Wednesday, 24 February 2016

Sources for Clean 2016

Making ethical and conscious choices can be hard. So far, that's been the hardest part of my Clean 2016 project because the choices that companies make can be foggy at best. As ethical shopping becomes more trendy (which I think is a good thing if it makes it more mainstream) it's becoming a little more difficult for a beginner to get at the truth of a company's practices.

It's all very well to read things that sound positive on a company's website, but I have learnt not to trust those well curated speeches too far.

So I've started to do research on companies I can use and I stick to a few companies that I know I can trust.

At the moment, I do a lot of my research on Ethical Consumer. This is a brilliant website which breaks down all the things you can buy into categories, from homeware, to appliances and, of course, clothing. You can find articles about ethical and unethical techniques used in each industry and brands are marked out of 20.

Ethical Consumer makes things really clear and simple, but some of its information is hidden behind a paywall. At the moment, that's not a problem for me, but at some point in the future I may subscribe.

Livia Firth is a great ambassador for green and ethical fashion, so she is obviously a great source for clothing. She has even created her own collection for Marks & Spencer if you're looking for a high street brand.  She also has her own consultancy Eco-Age which works with businesses to make them more sustainable. It's a little more high end than I can afford, but it's interesting to see.
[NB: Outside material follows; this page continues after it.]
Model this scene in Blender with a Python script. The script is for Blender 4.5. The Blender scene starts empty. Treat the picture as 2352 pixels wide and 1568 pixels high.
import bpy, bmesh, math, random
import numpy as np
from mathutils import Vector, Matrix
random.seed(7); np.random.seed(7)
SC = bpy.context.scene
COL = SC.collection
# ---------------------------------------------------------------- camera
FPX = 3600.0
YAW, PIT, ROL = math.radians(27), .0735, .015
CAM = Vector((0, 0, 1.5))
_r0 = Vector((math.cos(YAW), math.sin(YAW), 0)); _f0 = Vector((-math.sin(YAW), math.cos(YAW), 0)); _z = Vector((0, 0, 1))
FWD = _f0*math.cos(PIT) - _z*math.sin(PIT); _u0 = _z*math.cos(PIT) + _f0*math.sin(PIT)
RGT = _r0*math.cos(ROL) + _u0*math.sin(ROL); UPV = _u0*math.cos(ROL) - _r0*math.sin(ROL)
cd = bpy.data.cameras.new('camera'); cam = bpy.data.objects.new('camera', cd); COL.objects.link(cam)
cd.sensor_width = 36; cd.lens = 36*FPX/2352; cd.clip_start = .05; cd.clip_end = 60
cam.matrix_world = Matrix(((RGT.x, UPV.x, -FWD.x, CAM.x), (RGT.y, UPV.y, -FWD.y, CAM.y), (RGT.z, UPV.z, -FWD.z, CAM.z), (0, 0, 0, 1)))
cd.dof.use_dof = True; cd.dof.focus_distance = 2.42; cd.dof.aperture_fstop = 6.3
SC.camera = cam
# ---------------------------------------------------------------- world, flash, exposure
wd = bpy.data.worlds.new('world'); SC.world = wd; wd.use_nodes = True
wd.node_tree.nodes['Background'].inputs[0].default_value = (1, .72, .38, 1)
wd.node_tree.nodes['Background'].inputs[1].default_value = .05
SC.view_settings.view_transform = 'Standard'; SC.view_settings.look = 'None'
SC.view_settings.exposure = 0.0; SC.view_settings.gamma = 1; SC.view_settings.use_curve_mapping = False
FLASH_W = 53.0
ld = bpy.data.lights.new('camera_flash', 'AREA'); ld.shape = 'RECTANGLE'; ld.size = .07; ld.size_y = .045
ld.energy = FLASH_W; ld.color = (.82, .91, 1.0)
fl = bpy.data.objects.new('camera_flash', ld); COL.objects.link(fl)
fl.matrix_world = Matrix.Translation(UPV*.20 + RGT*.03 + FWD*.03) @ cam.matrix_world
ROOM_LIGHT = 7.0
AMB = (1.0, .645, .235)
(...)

My main go-to ethical brands at the moment are Seasalt Cornwall, as all of their clothes are all made in the UK, and People Tree. Neither of these are cheap brands, by any stretch of the imagination. But the beauty of a capsule wardrobe (which I am striving towards) is that you need fewer items so you can justify spending that little bit more on something you really love.
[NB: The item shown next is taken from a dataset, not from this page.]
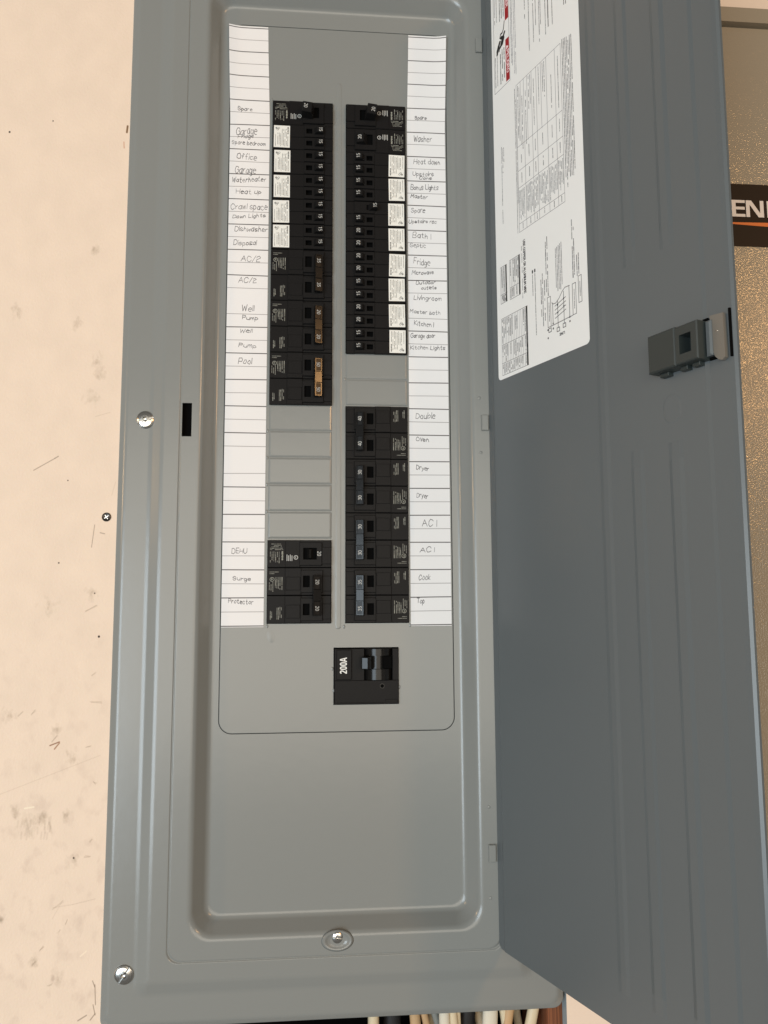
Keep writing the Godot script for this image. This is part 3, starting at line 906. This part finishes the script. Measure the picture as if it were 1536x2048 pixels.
	# -- ruled directory strips stuck down either side
	for side in 2:
		st = begin()
		var rows := 24
		var cols := 6
		for i in rows:
			for j in cols:
				var pts := []
				var uvs := []
				for e in [[0, 0], [1, 0], [1, 1], [0, 1]]:
					var fy := float(i + e[0]) / rows
					var fx := float(j + e[1]) / cols
					var y := 78.0 - 587.0 * fy
					var x := (-0.4 if side == 0 else 172.0) + 38.0 * fx
					var out := (1.0 - fx) if side == 0 else fx
					var high := clampf((y + 20.0) / 90.0, 0, 1)
					x += (-2.6 if side == 0 else 2.2) * high
					pts.append(Vector3(x, y, 0.65 + 2.4 * high * pow(clampf((out - 0.6) / 0.4, 0, 1), 2) + 0.25 * sin(y * 0.07 + side) * pow(out, 3)))
					uvs.append(Vector2(fx, fy))
				tri(st, pts[0], pts[1], pts[2], Vector3(0, 0, 1), uvs[0], uvs[1], uvs[2])
				tri(st, pts[0], pts[2], pts[3], Vector3(0, 0, 1), uvs[0], uvs[2], uvs[3])
		st.generate_normals()
		part("directory_strip", done(st), M.strip_l if side == 0 else M.strip_r, o).set_meta("label", "white ruled paper strip with the %s column's circuit names written by hand" % ["left", "right"][side])
	# -- cover screws
	screw(o, Vector3(-70.1, -321.7, 11), 7.6, 0.30)
	screw(o, Vector3(-74.1, -796.7, 11), 7.6, 0.95)
	st = begin()
	lathe(st, [Vector2(1.0, -0.3), Vector2(0.985, 0.03), Vector2(0.93, 0.17), Vector2(0.85, 0.24), Vector2(0.75, 0.22), Vector2(0.6, 0.12), Vector2(0.45, 0.06), Vector2(0.0, 0.05)], Vector3(104.8, -775.0, 15.2), 36, 14.2, 9.0)
	part("screw_boss", done(st), M.paint, o)
	screw(o, Vector3(104.8, -772.4, 15.0), 4.5, -0.2)
	# -- hinge tabs
	st = begin()
	loft(st, [rect(-3.0, 3.4, -7.4, 7.4, -0.6), rect(-3.0, 3.4, -7.4, 7.4, 1.6), rect(-2.4, 2.8, -6.8, 6.8, 2.2)], Vector3.ZERO)
	var tab := done(st)
	for p in [[242.2, 59.0], [241.2, -321.0], [240.6, -707.0]]:
		part("hinge_tab", tab, M.paint, o, V(p[0], p[1], 15.6))
	st = begin()
	lathe(st, [Vector2(1.6, 0), Vector2(1.2, 0.5), Vector2(0, 0.8)], Vector3.ZERO, 12)
	var pip := done(st)
	for p in [[236.5, -297], [237.3, -349], [238.5, -668], [238.5, -745]]:
		part("hinge_dimple", pip, M.paint, o, V(p[0], p[1], 15.2))
	build_door(o)

func screw(o: Node3D, c: Vector3, r: float, turn: float):
	var st := begin()
	var gap := r * 0.085
	var prof := [Vector2(r, -0.5), Vector2(r, 0.35 * r * 0.3), Vector2(r * 0.93, r * 0.18), Vector2(r * 0.75, r * 0.27), Vector2(r * 0.45, r * 0.33), Vector2(r * 0.22, r * 0.345)]
	for h in 2:
		var off := Vector3(0, gap if h == 0 else -gap, 0)
		lathe(st, prof, off, 18, 1, 1, PI * h, PI * h + PI)
		for k in prof.size() - 1:
			for s in [1, -1]:
				quad(st, off + Vector3(prof[k].x * s, 0, prof[k].y), off + Vector3(prof[k + 1].x * s, 0, prof[k + 1].y), off + Vector3(prof[k + 1].x * s, 0, 0), off + Vector3(prof[k].x * s, 0, 0), Vector3(0, -1 if h == 0 else 1, 0))
	for k in 1:
		lathe(st, [Vector2(r, 0.12 * r), Vector2(0, 0.12 * r)], Vector3.ZERO, 18)
		lathe(st, [Vector2(r * 0.22, r * 0.345), Vector2(r * 0.15, r * 0.16), Vector2(0, r * 0.13)], Vector3.ZERO, 14)
	var m := part("cover_screw", done(st), M.steel, o, c * 0.001)
	m.rotation.z = turn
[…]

When looking for new items I look for quality - something that is going to last long enough to justify the cost - and how classic it is. I'm not a particularly trendy person, but I can be tempted by things that are very in at the moment. This is not the best idea when you're trying to build a long-lasting wardrobe! Quality, classic and ethical are my watch words at the moment. I'll keep you posted when I find new sources.